*GIVEN PROBLEM*. Would you print the material exactly, starting at its first line and ending at the line holding "label_o = part('paper_label', me, M_label, cover, cbase)"?

*COLLECTED DATA*.
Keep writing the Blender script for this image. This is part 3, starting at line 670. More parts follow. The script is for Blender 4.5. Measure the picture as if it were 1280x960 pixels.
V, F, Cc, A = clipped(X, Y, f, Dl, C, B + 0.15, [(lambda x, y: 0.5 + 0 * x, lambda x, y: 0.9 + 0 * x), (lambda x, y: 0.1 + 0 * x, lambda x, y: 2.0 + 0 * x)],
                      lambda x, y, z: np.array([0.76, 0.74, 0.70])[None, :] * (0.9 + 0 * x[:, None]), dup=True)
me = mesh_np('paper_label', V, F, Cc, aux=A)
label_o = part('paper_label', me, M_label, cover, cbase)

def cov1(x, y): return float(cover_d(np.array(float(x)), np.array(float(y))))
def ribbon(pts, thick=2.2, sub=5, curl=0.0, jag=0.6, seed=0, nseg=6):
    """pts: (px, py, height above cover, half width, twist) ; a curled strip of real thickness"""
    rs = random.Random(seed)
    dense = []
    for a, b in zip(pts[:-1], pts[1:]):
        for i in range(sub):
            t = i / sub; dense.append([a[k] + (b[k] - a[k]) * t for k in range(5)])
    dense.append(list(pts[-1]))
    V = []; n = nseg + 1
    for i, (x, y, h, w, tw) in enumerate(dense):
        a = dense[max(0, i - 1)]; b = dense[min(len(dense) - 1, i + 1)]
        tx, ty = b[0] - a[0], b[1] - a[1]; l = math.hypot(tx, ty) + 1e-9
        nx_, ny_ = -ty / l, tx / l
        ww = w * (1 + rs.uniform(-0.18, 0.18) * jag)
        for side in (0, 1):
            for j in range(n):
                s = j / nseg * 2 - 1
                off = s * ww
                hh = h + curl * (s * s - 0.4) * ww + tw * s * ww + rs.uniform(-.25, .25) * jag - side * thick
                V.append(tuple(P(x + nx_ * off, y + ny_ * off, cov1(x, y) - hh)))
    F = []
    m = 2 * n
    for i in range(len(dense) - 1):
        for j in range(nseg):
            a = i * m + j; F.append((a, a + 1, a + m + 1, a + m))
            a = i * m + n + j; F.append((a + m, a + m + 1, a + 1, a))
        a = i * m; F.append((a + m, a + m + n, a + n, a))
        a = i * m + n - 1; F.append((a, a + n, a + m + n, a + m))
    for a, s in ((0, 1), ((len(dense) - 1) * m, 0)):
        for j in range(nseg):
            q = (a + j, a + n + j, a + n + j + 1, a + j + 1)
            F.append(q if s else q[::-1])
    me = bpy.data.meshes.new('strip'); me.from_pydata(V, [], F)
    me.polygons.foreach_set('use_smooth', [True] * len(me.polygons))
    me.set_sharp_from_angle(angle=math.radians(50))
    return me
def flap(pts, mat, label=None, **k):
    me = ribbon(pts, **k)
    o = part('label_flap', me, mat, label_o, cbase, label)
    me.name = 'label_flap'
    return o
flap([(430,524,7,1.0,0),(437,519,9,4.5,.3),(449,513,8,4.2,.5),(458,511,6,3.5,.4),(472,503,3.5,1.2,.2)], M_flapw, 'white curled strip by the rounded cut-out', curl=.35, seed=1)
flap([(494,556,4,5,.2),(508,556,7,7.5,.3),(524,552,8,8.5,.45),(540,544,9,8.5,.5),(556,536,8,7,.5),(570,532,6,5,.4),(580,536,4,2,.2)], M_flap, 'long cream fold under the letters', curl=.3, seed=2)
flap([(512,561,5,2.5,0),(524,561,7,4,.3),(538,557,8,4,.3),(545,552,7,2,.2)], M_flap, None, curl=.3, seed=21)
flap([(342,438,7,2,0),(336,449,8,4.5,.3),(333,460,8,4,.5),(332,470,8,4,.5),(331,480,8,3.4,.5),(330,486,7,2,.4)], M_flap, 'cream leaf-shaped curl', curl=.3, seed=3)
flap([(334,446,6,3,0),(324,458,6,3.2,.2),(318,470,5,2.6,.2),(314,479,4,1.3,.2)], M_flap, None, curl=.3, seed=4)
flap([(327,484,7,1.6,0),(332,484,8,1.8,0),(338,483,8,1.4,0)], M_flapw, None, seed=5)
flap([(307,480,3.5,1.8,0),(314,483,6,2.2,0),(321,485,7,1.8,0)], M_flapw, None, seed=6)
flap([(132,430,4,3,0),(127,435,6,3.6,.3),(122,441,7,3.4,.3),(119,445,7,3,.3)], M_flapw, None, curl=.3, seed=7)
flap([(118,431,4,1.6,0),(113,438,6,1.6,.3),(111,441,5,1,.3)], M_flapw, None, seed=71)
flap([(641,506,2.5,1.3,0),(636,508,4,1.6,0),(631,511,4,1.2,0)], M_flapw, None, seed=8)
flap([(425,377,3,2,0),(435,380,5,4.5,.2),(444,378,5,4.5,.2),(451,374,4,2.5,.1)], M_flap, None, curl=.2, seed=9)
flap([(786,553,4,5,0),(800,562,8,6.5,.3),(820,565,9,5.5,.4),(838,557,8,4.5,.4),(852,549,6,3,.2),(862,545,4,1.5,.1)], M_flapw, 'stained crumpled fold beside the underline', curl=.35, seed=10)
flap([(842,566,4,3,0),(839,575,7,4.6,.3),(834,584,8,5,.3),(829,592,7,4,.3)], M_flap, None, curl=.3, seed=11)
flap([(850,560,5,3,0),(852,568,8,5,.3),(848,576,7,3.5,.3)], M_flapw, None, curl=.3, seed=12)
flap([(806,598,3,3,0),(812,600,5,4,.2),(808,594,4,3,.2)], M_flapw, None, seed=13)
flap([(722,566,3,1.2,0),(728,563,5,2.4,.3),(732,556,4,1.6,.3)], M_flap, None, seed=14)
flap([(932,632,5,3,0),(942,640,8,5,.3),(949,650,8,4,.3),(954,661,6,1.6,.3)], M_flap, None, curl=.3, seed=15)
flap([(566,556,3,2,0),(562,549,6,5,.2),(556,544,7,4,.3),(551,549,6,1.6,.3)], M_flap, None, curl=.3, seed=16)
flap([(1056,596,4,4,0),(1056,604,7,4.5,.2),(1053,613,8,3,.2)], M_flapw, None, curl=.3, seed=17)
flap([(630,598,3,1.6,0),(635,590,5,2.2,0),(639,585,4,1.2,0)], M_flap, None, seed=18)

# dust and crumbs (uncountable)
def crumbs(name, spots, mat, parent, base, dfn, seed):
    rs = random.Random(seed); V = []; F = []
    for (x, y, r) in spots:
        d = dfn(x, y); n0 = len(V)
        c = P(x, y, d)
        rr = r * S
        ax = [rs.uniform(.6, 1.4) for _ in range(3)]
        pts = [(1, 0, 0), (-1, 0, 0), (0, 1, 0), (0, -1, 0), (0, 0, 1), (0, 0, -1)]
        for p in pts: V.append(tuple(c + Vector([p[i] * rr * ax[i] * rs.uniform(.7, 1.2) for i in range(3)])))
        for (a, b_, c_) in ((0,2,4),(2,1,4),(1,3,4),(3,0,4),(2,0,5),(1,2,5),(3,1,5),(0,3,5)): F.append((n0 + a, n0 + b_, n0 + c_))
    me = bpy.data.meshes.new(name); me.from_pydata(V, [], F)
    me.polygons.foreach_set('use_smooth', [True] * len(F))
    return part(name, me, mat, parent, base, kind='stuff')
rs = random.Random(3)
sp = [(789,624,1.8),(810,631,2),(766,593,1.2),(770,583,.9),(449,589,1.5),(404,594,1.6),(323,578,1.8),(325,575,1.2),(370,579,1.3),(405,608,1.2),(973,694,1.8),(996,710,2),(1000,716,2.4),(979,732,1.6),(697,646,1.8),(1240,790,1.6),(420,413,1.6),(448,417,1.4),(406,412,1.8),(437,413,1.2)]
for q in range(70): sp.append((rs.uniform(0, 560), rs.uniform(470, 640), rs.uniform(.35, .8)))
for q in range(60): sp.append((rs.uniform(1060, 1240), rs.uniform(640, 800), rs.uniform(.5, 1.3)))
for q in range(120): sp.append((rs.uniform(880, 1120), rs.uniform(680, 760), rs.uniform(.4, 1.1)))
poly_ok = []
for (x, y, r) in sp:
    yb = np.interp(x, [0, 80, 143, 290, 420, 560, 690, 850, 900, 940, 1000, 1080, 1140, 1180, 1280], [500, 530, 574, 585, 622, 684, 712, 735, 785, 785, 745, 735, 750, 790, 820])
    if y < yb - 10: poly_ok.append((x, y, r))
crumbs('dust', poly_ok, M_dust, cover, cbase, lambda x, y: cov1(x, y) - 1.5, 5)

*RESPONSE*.
Keep writing the Blender script for this image. This is part 3, starting at line 670. More parts follow. The script is for Blender 4.5. Measure the picture as if it were 1280x960 pixels.
V, F, Cc, A = clipped(X, Y, f, Dl, C, B + 0.15, [(lambda x, y: 0.5 + 0 * x, lambda x, y: 0.9 + 0 * x), (lambda x, y: 0.1 + 0 * x, lambda x, y: 2.0 + 0 * x)],
                      lambda x, y, z: np.array([0.76, 0.74, 0.70])[None, :] * (0.9 + 0 * x[:, None]), dup=True)
me = mesh_np('paper_label', V, F, Cc, aux=A)
label_o = part('paper_label', me, M_label, cover, cbase)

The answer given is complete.